Cela revient à dire que l’Etat doit être en mesure de suppléer les limitations de ces investisseurs. Or, il a besoin pour cela, des ressources financières dont ces dits investisseurs privent le pays en grande quantité, et qui sont l’une des causes de l’appauvrissement de ces populations. L’économiste Ndongo Samba Sylla, que nous avions cité la semaine dernière, est décidément l’un des Sénégalais qui ont beaucoup produit sur la question de la dette. Il vient d’ailleurs de publier un autre article sur le sujet dont malheureusement, on ne trouve encore que la version anglaise. (https://www.project-syndicate.org/commentary/conceptual-roots-of-global-south-debt-crisis-by-ndongo-samba-sylla-1-2024-01).

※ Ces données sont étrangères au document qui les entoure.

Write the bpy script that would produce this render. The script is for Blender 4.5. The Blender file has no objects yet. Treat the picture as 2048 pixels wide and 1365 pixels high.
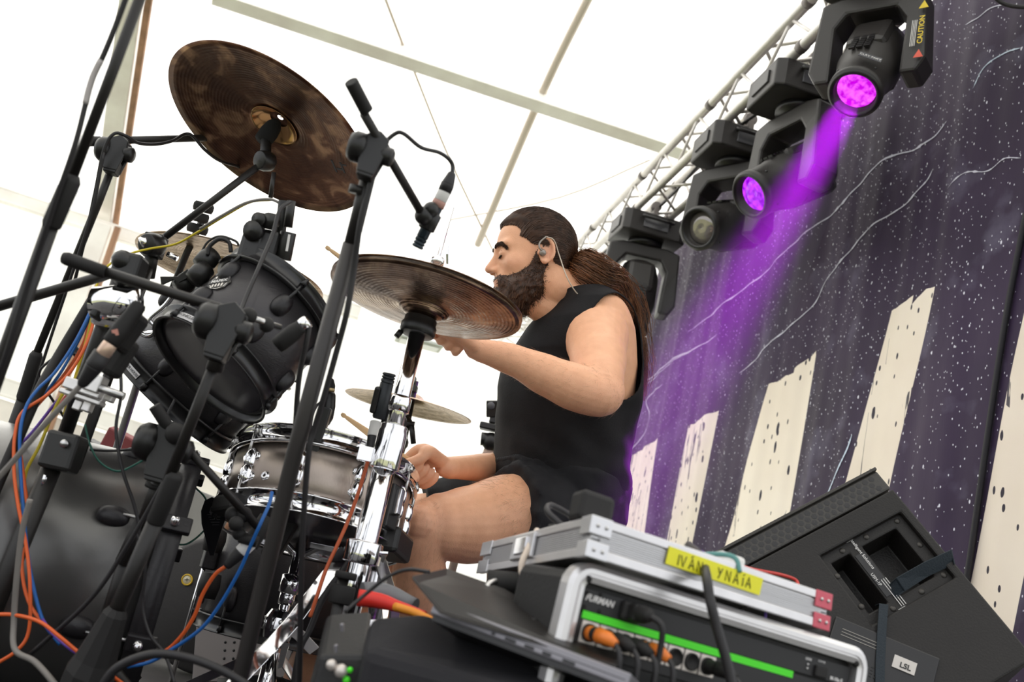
SKY, SUN, EXPO = 1.25, 9.0, 0.0
HAZE, BEAME, BEAMA = .25, 1500.0, .20
import bpy, bmesh, math, random
import numpy as np
from mathutils import Vector as V, Matrix as M4, Quaternion
from mathutils import noise as mnoise
random.seed(7); rng = np.random.default_rng(7)
PI = math.pi
scene = bpy.context.scene
COL = scene.collection

# ------------------------------------------------------------------ camera
CAM = V((0, 0, .36)); FPX = 2000.0; PITCH = math.radians(15); ROLL = math.radians(12.5)
RC = (M4.Rotation(PI/2 + PITCH, 4, 'X') @ M4.Rotation(ROLL, 4, 'Z')).to_3x3()
cd = bpy.data.cameras.new('camera'); cam = bpy.data.objects.new('camera', cd); COL.objects.link(cam)
cam.matrix_world = M4.Translation(CAM) @ RC.to_4x4()
cd.sensor_width = 36; cd.lens = FPX / 2048 * 36; cd.clip_start = .02; cd.clip_end = 300
cd.dof.use_dof = True; cd.dof.focus_distance = 2.3; cd.dof.aperture_fstop = 5.0
scene.camera = cam
def ray(px, py): return RC @ V(((px-1024)/FPX, (682.5-py)/FPX, -1))
def at(px, py, d): return CAM + ray(px, py) * d                 # pixel and depth -> point of the stage
IR = RC @ V((1, 0, 0)); IU = RC @ V((0, 1, 0)); IF = RC @ V((0, 0, -1))
Z = V((0, 0, 1))
def plane_hit(px, py, p0, n):
    r = ray(px, py); return CAM + r * ((p0 - CAM).dot(n) / r.dot(n))
def disc_normal(px, py, mx, my, ratio):
    """normal of a disc seen from below: ratio of its axes, minor axis direction in the picture (x right, y up)"""
    r = ray(px, py).normalized(); m = (IR*mx + IU*my); m = (m - r*m.dot(r)).normalized()
    return (r*ratio + m*math.sqrt(1-ratio*ratio)).normalized()

# ------------------------------------------------------------------ light
w = bpy.data.worlds.new('sky'); scene.world = w; w.use_nodes = True
bg = w.node_tree.nodes['Background']; bg.inputs[0].default_value = (.93, .96, 1, 1); bg.inputs[1].default_value = SKY
sd = bpy.data.lights.new('sun', 'SUN'); sd.energy = SUN; sd.angle = math.radians(3); sd.color = (1, .95, .88)
so = bpy.data.objects.new('sun', sd); COL.objects.link(so); so.rotation_euler = (math.radians(-28), math.radians(-22), 0)
so.location = (0, 0, 12)
vs = scene.view_settings; vs.view_transform = 'Standard'; vs.look = 'None'; vs.gamma = 1; vs.use_curve_mapping = False
vs.exposure = EXPO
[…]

Il y montre le paradoxe auquel sont soumis des pays comme la Zambie, très riche exportatrice de cuivre, mais qui étouffe et s’appauvrit sous le poids d’une dette devenue insupportable. Les bénéfices tirés de ses ressources minières, s’ils ne sortaient pas du pays en termes des bénéfices transférés, ou sous forme de fonds détournés, auraient pu largement compenser les montants des dettes contractés par le pays, et qui l’ont mis à la merci de ses créanciers étrangers. Le cas peut-être reproduit dans plusieurs pays dont même le Sénégal. Combien aurait-on pu s’épargner d’emprunt si les investisseurs étrangers ne transféraient pas tout ce qu’ils gagnent ici, ou s’ils en réinvestissaient une bonne part dans le développement effectif de leurs zones d’exploitation. Qui peut comprendre et accepter que la région de Kédougou, d’où est tiré l’or, qui tend à devenir le premier produit d’exportation actuellement, soit toujours dans un état de pauvreté ahurissante ? Les populations, qui voient passer les gros véhicules des compagnies qui exploitent les mines, doivent pour la plupart, se contenter d’avaler la poussière en saison sèche, et de supporter la boue quand il pleut.

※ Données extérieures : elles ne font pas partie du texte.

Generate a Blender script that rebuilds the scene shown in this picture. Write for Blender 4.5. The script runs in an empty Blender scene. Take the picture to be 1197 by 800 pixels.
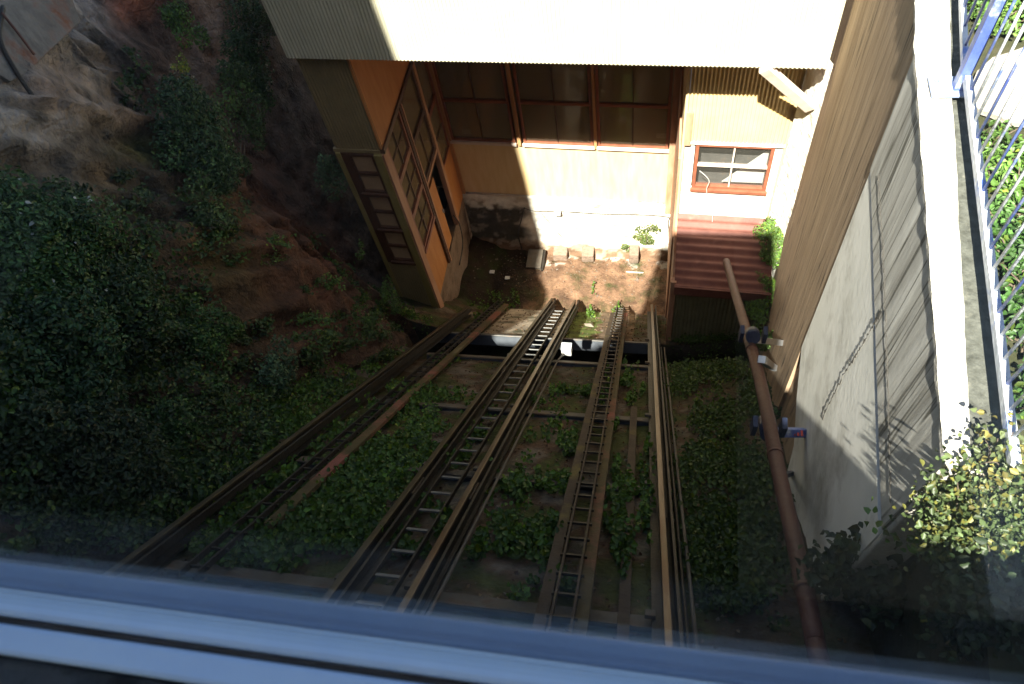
import bpy, math, random
import numpy as np
from mathutils import Vector, Matrix, noise
random.seed(7); RNG = np.random.default_rng(11)
S = bpy.context.scene; COL = S.collection

# ------------------------------------------------------------------ camera
F, CX, CY = 870.0, 598.5, 400.0
d = np.array([131.5, 535, F]); d /= np.linalg.norm(d)
ax = np.array([4700, 259.5, -F]); ax -= ax.dot(d)*d; ax /= np.linalg.norm(ax)
up = -d; ay = np.cross(up, ax)
R = np.array([ax, ay, up])                       # photo axes -> world
cam = bpy.data.cameras.new('camera'); co = bpy.data.objects.new('camera', cam); COL.objects.link(co)
cam.sensor_width = 36; cam.lens = F/1197*36; cam.clip_start = .02; cam.clip_end = 600
r_, u_, b_ = R@[1, 0, 0], R@[0, -1, 0], R@[0, 0, -1]
co.matrix_world = Matrix(((r_[0], u_[0], b_[0], 0), (r_[1], u_[1], b_[1], 0), (r_[2], u_[2], b_[2], 0), (0, 0, 0, 1)))
cam.dof.use_dof = True; cam.dof.focus_distance = 9.0; cam.dof.aperture_fstop = 11.0
S.camera = co

# ------------------------------------------------------------------ light
SUN = np.array([.20, 1, -1.41])                  # direction the light travels
w = bpy.data.worlds.new('World'); S.world = w; w.use_nodes = True
nt = w.node_tree; bg = nt.nodes['Background']
sky = nt.nodes.new('ShaderNodeTexSky'); sky.sky_type = 'NISHITA'; sky.sun_disc = False
elev = math.atan2(1.41, math.hypot(.20, 1)); sky.sun_elevation = elev
sky.sun_rotation = math.atan2(-.20, -1)          # azimuth from +Y towards +X
nt.links.new(sky.outputs[0], bg.inputs[0]); bg.inputs[1].default_value = .05; sky.dust_density = 1.5; sky.ozone_density = .6
sl = bpy.data.lights.new('sun', 'SUN'); sl.energy = 5; sl.angle = math.radians(.6); sl.color = (1, .93, .82)
so = bpy.data.objects.new('sun', sl); COL.objects.link(so)
so.rotation_euler = Vector(SUN).to_track_quat('-Z', 'Y').to_euler()
S.view_settings.view_transform = 'Standard'; S.view_settings.look = 'None'; S.view_settings.gamma = 1
S.view_settings.exposure = 2.5
S.cycles.max_bounces = 8; S.cycles.diffuse_bounces = 4; S.cycles.transparent_max_bounces = 12
S.cycles.caustics_reflective = False; S.cycles.caustics_refractive = False

# ------------------------------------------------------------------ geometry helpers
def ray(px, py):
    v = np.array([px-CX, py-CY, F]); return R@(v/np.linalg.norm(v))
def hit(px, py, n, p0):
    n = np.array(n, float); r = ray(px, py); return r*(np.dot(n, p0)/np.dot(n, r))
RN = np.array([0, .7222, .6917]); SD = np.array([0, .6917, -.7222])      # rail plane normal, downhill direction
def zr(y): return -3.759-1.0441*y
def rp(X0, y, off=0.0):                          # point on the rail plane
    return np.array([X0-.025*y, y, zr(y)])+RN*off
SH = .05                                         # the station front is turned by about three degrees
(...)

S’il est difficile de connaître actuellement l’ampleur des flux financiers illicites au Sénégal, on ne peut que craindre qu’ils s’amplifient une fois que les pompes à pétrole et à gaz vont commencer à tourner, en ajoutant de nouvelles ressources. Il faut souhaiter que nos dirigeants, aussi bien au pouvoir que dans la Société civile, fassent preuve de vigilance pour que nous n’ayons pas à payer les dégâts provoqués par des richesses dont la population n’aurait pas profité.